Ian_S said:
Yes they've ****ed up with the transverse Ingenium EU6 diesels, but if they admit that they'll probably be sunk by litigation. I suspect the loss of a service plan provider will be linked to that as well. A simple, and probably effective sticking plaster for that mess would be to follow Jaguar's lead on servicing and for affected models over 3 years old, offer cheap fixed price oil changes that cover the costs only, and with a very cheap labour rate, for example. £125 all in. Personally I'd be happy with that, especially if it was a 30 minute while you wait job.
Hear, hear.
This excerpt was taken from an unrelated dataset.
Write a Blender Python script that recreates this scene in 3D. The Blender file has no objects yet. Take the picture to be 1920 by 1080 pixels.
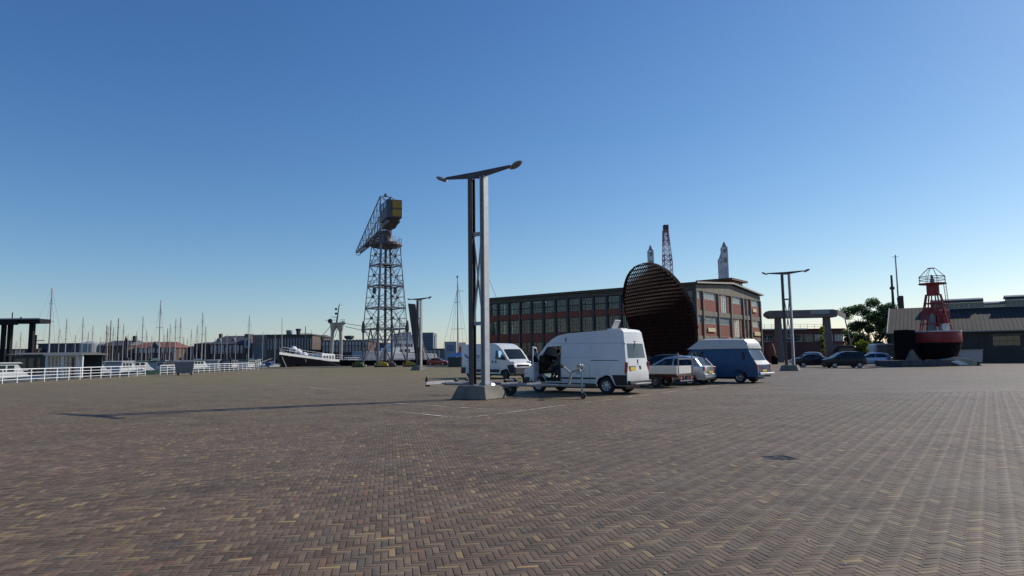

But the ill-fated mating of the Ingenium engine with the too-small D8 chassis of the Evoque, Discover Sport and, later, the E-Pace necessitated a sequence of deliberate deceptions to hide the serious problems they were having getting the combination to work, even poorly. Disco Sport sales were stalling in 2015, in part because people were waiting for Ingenium, and amongst the folks in the queue there were impatient fleet buyers who were eager to get their hands on a great looking car that promised to reduce their servicing overheads by up to 50%. This car
had to be delivered with the extra-long service interval because that's what the world had been promised. It said it on the internet. The magazines had promised it in the teasers. The brochures had been printed with the claims of lower cost of ownership and more convenience. But, meanwhile, in the back room, powertrain engineers were telling their managers that the DOC and SCRF combination would cause serious oil dilution and that they needed to scale back the 2 year/21,000 mile target. Instead of taking the honest and obvious step of toning down the mileage claims, the bosses pressed on and the engineers were told to keep banging their heads against a wall. We all know what happened next.
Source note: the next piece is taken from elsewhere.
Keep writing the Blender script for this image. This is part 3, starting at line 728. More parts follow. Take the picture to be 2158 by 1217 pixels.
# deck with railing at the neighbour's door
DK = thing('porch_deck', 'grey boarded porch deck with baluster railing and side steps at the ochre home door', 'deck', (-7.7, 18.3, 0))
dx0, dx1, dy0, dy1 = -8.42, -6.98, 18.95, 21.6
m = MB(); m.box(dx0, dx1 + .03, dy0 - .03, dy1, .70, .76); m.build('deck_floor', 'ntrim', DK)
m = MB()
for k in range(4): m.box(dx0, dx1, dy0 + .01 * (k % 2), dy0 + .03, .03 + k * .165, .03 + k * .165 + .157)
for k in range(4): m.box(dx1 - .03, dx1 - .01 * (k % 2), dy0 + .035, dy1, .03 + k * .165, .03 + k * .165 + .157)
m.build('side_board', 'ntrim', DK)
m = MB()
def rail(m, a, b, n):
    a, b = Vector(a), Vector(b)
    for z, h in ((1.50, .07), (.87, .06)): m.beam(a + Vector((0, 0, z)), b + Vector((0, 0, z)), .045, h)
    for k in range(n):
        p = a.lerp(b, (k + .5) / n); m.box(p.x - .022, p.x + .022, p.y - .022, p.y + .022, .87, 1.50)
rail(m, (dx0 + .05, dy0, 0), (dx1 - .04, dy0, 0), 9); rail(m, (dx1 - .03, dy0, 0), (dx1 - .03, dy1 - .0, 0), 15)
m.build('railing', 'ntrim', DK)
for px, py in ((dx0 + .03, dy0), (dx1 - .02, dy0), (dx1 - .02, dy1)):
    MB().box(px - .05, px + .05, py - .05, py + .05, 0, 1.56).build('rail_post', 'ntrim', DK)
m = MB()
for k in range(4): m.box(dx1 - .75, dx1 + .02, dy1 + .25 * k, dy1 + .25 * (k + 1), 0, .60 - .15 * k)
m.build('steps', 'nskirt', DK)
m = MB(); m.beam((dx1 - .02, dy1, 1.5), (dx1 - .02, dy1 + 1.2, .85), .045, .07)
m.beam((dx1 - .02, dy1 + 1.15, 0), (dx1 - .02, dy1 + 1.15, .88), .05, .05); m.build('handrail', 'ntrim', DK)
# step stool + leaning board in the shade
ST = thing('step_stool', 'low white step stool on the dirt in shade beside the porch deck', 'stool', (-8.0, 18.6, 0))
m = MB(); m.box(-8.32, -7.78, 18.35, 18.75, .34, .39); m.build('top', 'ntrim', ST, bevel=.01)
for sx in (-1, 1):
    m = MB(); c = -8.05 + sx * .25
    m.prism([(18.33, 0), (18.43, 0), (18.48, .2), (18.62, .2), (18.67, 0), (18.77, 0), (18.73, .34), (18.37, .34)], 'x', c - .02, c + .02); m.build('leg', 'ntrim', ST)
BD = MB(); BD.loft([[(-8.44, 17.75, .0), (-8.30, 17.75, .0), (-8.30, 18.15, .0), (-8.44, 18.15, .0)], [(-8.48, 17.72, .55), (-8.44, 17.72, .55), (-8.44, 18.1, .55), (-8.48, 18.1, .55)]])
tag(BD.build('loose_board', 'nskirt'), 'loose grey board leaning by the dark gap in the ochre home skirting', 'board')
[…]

Speaking as one of the victims of the misselling that occurred (and which is still going on to this day), I believe that this company deliberately misled hundreds of thousands of potential diesel owners about the true cost of ownership that they would experience with a DS. Over the lifetime of the car, say 10 years, what we were "sold" was servicing costs fixed at £499 (later £625) for the first 5 years plus a maximum of three further 2 year/21,000 mile services at about £500 each. That is an equivalent amount per annum for servicing of £200, give or take. What do we have in reality? For the guy with a typical 7,000 mile service interval doing 12,000 miles a year, it will now cost a minimum of £4,750 over the same period (oil, oil, A, oil, oil, B, etc.) or £475 per annum, an increase of 138%.
On top of this there's the additional wear and tear on the SCRF, potential clogging and prematue failure of the EGR components plus a documented risk of complete engine failure due to high dilution. And, as BFGDSman points out, there's the downwards pressue on residual values once the second hand market gets to grips with the problems and costs associated with owning one of these things outside of its warranty period.
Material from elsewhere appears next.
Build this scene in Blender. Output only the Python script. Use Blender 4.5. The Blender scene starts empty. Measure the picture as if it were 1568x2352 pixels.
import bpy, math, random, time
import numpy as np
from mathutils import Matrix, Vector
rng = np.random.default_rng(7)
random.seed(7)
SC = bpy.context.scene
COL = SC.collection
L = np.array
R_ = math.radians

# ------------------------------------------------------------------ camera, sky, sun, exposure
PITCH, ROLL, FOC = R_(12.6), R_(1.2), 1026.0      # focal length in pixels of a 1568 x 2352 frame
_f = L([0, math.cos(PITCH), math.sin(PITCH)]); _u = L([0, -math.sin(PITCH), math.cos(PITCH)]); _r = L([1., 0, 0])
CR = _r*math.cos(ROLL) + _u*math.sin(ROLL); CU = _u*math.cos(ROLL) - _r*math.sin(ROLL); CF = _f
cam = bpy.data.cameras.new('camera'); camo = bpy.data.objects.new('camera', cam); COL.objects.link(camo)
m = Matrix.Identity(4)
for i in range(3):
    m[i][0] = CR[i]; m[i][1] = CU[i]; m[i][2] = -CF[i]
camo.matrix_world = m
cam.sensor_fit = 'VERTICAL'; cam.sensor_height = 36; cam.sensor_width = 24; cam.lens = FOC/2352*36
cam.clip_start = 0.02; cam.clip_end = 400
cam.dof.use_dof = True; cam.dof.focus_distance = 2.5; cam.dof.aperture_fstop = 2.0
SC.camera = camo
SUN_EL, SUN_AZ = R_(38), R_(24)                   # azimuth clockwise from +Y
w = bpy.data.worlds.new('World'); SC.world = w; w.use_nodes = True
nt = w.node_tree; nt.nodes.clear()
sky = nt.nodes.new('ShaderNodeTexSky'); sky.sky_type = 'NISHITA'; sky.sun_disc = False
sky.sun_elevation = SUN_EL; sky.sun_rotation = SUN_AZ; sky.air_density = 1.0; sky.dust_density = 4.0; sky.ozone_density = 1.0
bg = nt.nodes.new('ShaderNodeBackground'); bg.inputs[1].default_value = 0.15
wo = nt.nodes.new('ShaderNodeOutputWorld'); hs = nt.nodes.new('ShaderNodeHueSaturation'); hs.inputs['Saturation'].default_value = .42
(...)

We all know why JLR did this. They desperately needed the cash flow from 200,000+ annual DS and Evoque sales - one third of the annual sales volume - and anything that threatened that revenue stream was mercilessly dealt with and the threat removed. By whatever means was necessary. Even if it meant setting up a systematic mis-selling scheme for the dealers to engage in. Mis-selling of the service deal will probably prove to be the thing that catches them out legally over this as the penny finally drops in the wider community and someone with sufficient anger realises that they were well and truly had. I saw a typical case on facebook yesterday....
"Stuart" bought a DS in 2016 and paid £499 for what he thought was a five year service plan. His car didn't have N010/N020 so he got to 2 years in blissful ignorance about diesel dilution. He had the A service in January 2018 at nearly 15,000 miles. They applied the fix to the dilution counter and so turned on the service required message. He managed another 7,000 miles before the newly-awakened dilution counter told him that a service was needed. So, at 22,000 miles on a 3 year old car, they completed the 42,000 mile B service and Stuart is now out of credits. He is just one of thousands waking up to a problem that was first discussed and accurately predicted on the forum six months ago...
https://www.discosportforums.co.uk/viewtopic.php?f=17&t=5379&p=91818&hilit=N010+N020+Q627#p91818
https://www.discosportforums.co.uk/viewtopic.php?f=17&t=5379&p=93915#p93915
Look at those dates and mileages. It's like someone had a crystal ball!